Black Mirror: Bandersnatch | C'è un solo finale

La recensione interattiva dell'episodio speciale di Black Mirror targato Netflix

C’è chi dice ci siano cinque finali, chi sette, chi dodici. Eppure guardando l’episodio appare chiaro che il finale di Bandersnatch è uno solo, congeniato ad arte per essere uno degli ultimi percorsi indagabili, ovvero quello in cui dopo aver ucciso suo padre lo spettatore costringe Stefan a farne a pezzi il corpo – quanti l’avranno scelto subito, senza prima tentare di seppellirlo? Questa scelta dalle tinte gore ci porta all’unica conclusione in cui il gioco prende cinque stelle su cinque e i titoli di coda partono in automatico: quella in cui la figlia di Colin, Pearl Ritman, sta scrivendo la versione contemporanea di Bandersnatch per Netflix. Oltre questo passaggio (o sarebbe meglio dire oltre lo specchio) scoviamo il definitivo finale post-credit in cui, inserendo il codice TOY, Stefan ritrova il suo pupazzo Rabbit e sceglie di morire con la madre sul treno delle 8.45.

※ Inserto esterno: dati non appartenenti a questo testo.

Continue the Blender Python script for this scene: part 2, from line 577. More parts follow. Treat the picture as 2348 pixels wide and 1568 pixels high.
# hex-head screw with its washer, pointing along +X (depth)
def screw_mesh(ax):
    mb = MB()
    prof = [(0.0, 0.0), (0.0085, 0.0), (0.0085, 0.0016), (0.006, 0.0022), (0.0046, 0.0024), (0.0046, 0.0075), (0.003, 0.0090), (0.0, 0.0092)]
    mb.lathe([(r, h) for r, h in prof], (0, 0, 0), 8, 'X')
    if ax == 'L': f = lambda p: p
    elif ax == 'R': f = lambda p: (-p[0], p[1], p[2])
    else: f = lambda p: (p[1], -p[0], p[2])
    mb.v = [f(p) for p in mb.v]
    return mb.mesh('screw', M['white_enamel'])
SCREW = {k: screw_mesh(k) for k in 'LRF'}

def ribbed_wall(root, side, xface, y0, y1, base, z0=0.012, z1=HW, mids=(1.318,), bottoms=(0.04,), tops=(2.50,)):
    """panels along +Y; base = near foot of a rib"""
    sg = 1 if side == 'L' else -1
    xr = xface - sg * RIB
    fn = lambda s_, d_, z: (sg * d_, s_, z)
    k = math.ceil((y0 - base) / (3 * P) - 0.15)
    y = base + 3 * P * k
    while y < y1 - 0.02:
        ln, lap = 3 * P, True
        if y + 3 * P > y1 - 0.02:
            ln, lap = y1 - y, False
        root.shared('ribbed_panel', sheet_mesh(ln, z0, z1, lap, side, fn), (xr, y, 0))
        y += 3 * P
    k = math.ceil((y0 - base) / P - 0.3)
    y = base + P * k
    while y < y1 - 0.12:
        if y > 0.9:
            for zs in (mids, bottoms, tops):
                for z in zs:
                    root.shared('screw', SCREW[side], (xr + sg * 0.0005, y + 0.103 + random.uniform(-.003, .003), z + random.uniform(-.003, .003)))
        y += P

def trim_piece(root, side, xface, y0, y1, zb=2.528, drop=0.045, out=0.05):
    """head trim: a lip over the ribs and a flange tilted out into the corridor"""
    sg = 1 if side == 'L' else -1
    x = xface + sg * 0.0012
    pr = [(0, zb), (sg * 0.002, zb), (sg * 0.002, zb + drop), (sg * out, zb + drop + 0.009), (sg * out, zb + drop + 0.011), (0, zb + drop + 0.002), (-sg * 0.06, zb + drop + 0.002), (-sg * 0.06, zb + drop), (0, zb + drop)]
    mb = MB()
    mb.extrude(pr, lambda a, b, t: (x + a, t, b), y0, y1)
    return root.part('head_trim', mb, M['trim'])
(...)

Bandersnatch è innovativo sotto molti punti di vista, ma la sua conclusione è giustamente canonica: lo spettatore attento la sente e si rende conto che, se dev’essere lui a cliccare su “Vai ai titoli di coda”, allora quel finale non è un vero finale. D’altronde lo dice Charlie Brooker per bocca di Stefan: «Volevo dare al giocatore troppe scelte, quindi sono tornato indietro e gliele ho tolte. Adesso hanno l’illusione del libero arbitrio, ma in realtà sono io a decidere il finale». E così è lo stesso autore, usando lo spettatore interagente come tramite, a decidere qual è la conclusione effettiva dell’episodio. In un film tutto costruito sulla metanarrazione, questo è senz’altro uno dei temi più interessanti: la piramide decisionale autore-spettatore-personaggio, dove ogni livello della piramide prende le decisioni per il livello più basso – l’autore per lo spettatore, lo spettatore per il protagonista. Chi influisce di più sulle decisioni dell'altro?